Sunday, January 1, 2012

Bond vigilantes and timing



"Who stands at the gates of Rome? Not the Etruscans, who tried to bring the tyrannical King Tarquin back to the city. Not the Carthaginian general Hannibal, whose crossing of the Alps with elephants seems as impossible today as it did to the Romans of 218 B.C. Not the Vandals or the Visigoths, who sacked Rome in the empire's declining days. None of them, nor any would-be German emperors from the so-called Holy Roman Empire. Not Napoleon or any other French commander with imperial aspirations. Not the horde of bureaucrats from the European Central Bank and the International Monetary Fund. And most definitely not the imperial democrats currently leading Germany and France. Today, the civilized people are at the gates of Rome. Unrecognized as saviors, the bond vigilantes are demanding the keys to the Eternal City. If the Italian people are very lucky and very wise, they will allow themselves to be ruled by the bond market." - Thomas Donlan


The quote above is a great way to express the importance of bond vigilantes. Have they helped the Eurozone with their actions? Absolutely. without the bond vigilantes little action would have been taken, but we also have to remember that vigilantes of today were also the buyers of bonds yesterday. The bond buyers allowed Greece to get in its current shape. The banks were the key lenders to Ireland, Spain, Portugal and Italy. They allowed bubbles to occur in the first place. Vigilantes would not exist if there was not an extreme situation which could be addressed through normal means. 
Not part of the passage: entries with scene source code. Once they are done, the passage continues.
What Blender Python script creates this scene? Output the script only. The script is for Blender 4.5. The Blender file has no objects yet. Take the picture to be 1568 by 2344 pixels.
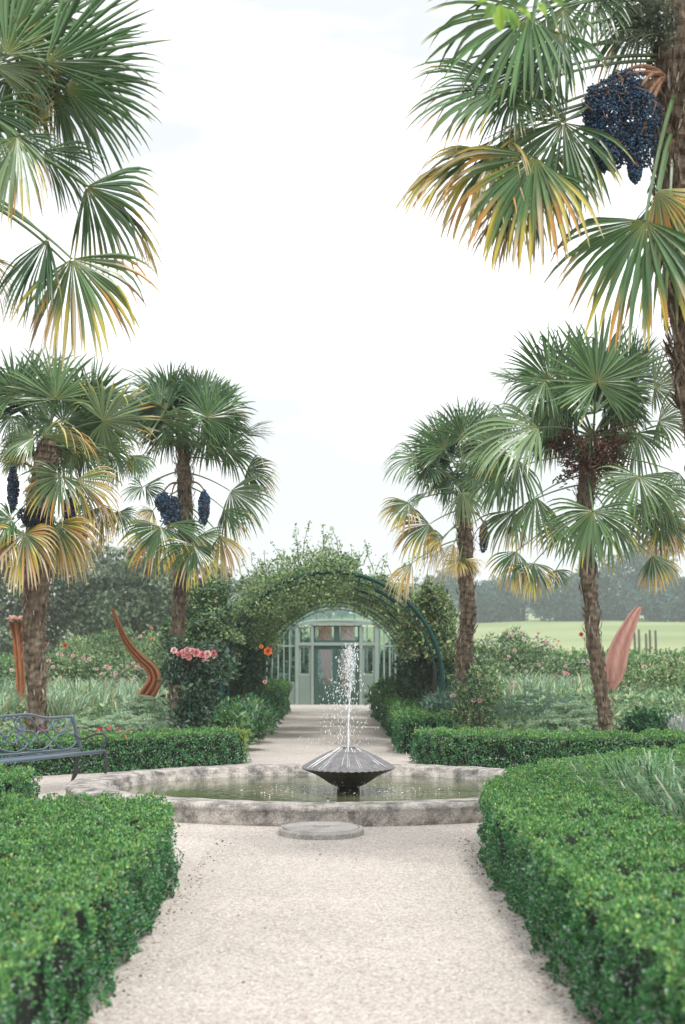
import bpy, math, random
import numpy as np
from mathutils import Vector, Matrix
R_ = math.radians
rng = np.random.default_rng(7)
random.seed(7)
sc = bpy.context.scene
col = sc.collection

# ------------------------------------------------------------------ camera, sky, sun, exposure
FPX, HZ, CX, CY, CAMH = 3560.0, 1505.0, 784.0, 1171.5, 1.6     # in the 1568 x 2343 reading of the photograph
PITCH = math.atan((HZ - CY) / FPX)
cam = bpy.data.cameras.new("camera"); camo = bpy.data.objects.new("camera", cam); col.objects.link(camo)
cam.sensor_fit = 'VERTICAL'; cam.sensor_height = 36; cam.sensor_width = 24
cam.lens = 36 * FPX / 2343.0
cam.clip_start = 0.05; cam.clip_end = 5000
camo.location = (0, 0, CAMH); camo.rotation_euler = (R_(90) + PITCH, 0, 0)
cam.dof.use_dof = True; cam.dof.focus_distance = 16.5; cam.dof.aperture_fstop = 2.6
sc.camera = camo

SUN_EL, SUN_AZ = 58, 25
w = bpy.data.worlds.new("World"); sc.world = w; w.use_nodes = True
nt = w.node_tree; nt.nodes.clear()
def nn(t, ty, **kw):
    n = t.nodes.new(ty)
    for k, v in kw.items(): setattr(n, k, v)
    return n
sky = nn(nt, 'ShaderNodeTexSky', sky_type='NISHITA', sun_disc=False)
sky.sun_elevation = R_(SUN_EL); sky.sun_rotation = R_(SUN_AZ + 180)
tc = nn(nt, 'ShaderNodeTexCoord'); mp = nn(nt, 'ShaderNodeMapping'); mp.inputs['Scale'].default_value = (1.6, 1.6, 5.0)
nz = nn(nt, 'ShaderNodeTexNoise'); nz.inputs['Scale'].default_value = 1.5; nz.inputs['Detail'].default_value = 5
cr = nn(nt, 'ShaderNodeValToRGB')
cr.color_ramp.elements[0].position = .46; cr.color_ramp.elements[0].color = (4.25, 4.42, 4.56, 1)
cr.color_ramp.elements[1].position = .60; cr.color_ramp.elements[1].color = (9.6, 9.7, 9.8, 1)
mx = nn(nt, 'ShaderNodeMix', data_type='RGBA'); mx.inputs[0].default_value = .985
bg = nn(nt, 'ShaderNodeBackground'); bg.inputs['Strength'].default_value = .1
wo = nn(nt, 'ShaderNodeOutputWorld')
L = nt.links.new
L(tc.outputs['Generated'], mp.inputs['Vector']); L(mp.outputs[0], nz.inputs['Vector']); L(nz.outputs[0], cr.inputs[0])
L(sky.outputs[0], mx.inputs[6]); L(cr.outputs[0], mx.inputs[7]); L(mx.outputs[2], bg.inputs['Color']); L(bg.outputs[0], wo.inputs[0])
sl = bpy.data.lights.new("sun", 'SUN'); sl.energy = 1.5; sl.angle = R_(11); sl.color = (1, .965, .92)
so = bpy.data.objects.new("sun", sl); col.objects.link(so)
so.rotation_euler = (R_(90 - SUN_EL), 0, R_(SUN_AZ))      # light from high behind the camera, a little to the right
sc.view_settings.view_transform = 'Standard'; sc.view_settings.look = 'None'
sc.view_settings.exposure = 1.12; sc.view_settings.gamma = 1
sc.cycles.max_bounces = 6; sc.cycles.transparent_max_bounces = 8; sc.cycles.volume_bounces = 3

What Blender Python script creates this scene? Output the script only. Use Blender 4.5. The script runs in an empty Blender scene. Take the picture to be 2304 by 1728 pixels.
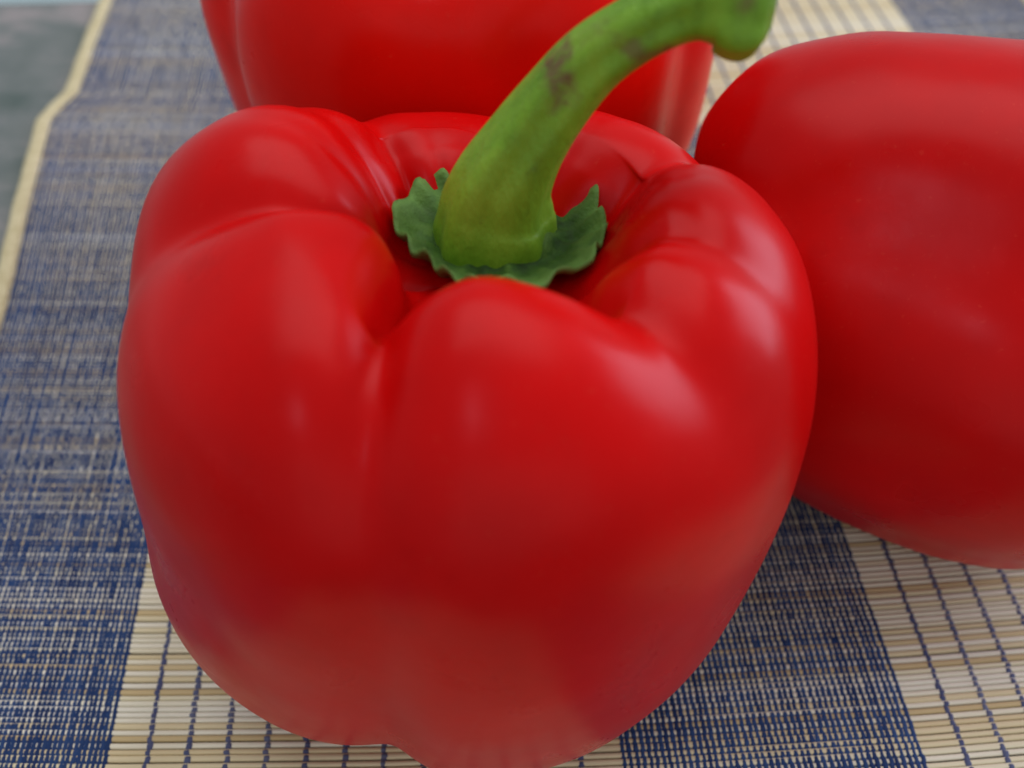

While I approve of the need for bond vigilantes to force good behavior on governments, it is the timing that is a major problem. Vigilantes usually come late in the process. They react to a problem that is at an extreme and do not prepare for the future. The willingness to wait creates the problem for markets because by the time the vigilantes start to engage, there will be clear losers; those who are not actively engaged in the process. 

Vigilantes would not be necessary if the law was enforced. Vigilantes only exist because there is a failure by governments to use regulations early. Vigilantes are only necessary if the majority are too timid or passive to address the problems that are building. 

The timing of vigilantes will be based on their market power and the power of regulation is to thwart the impact of bond vigilantes. this is the objective of financial repression. The government has to try and minimize the impact of private resources to raise interest and impose discipline on governments. The delay of bond vigilantes to have an impact on markets is related to the force of governments to protect themselves from market signals.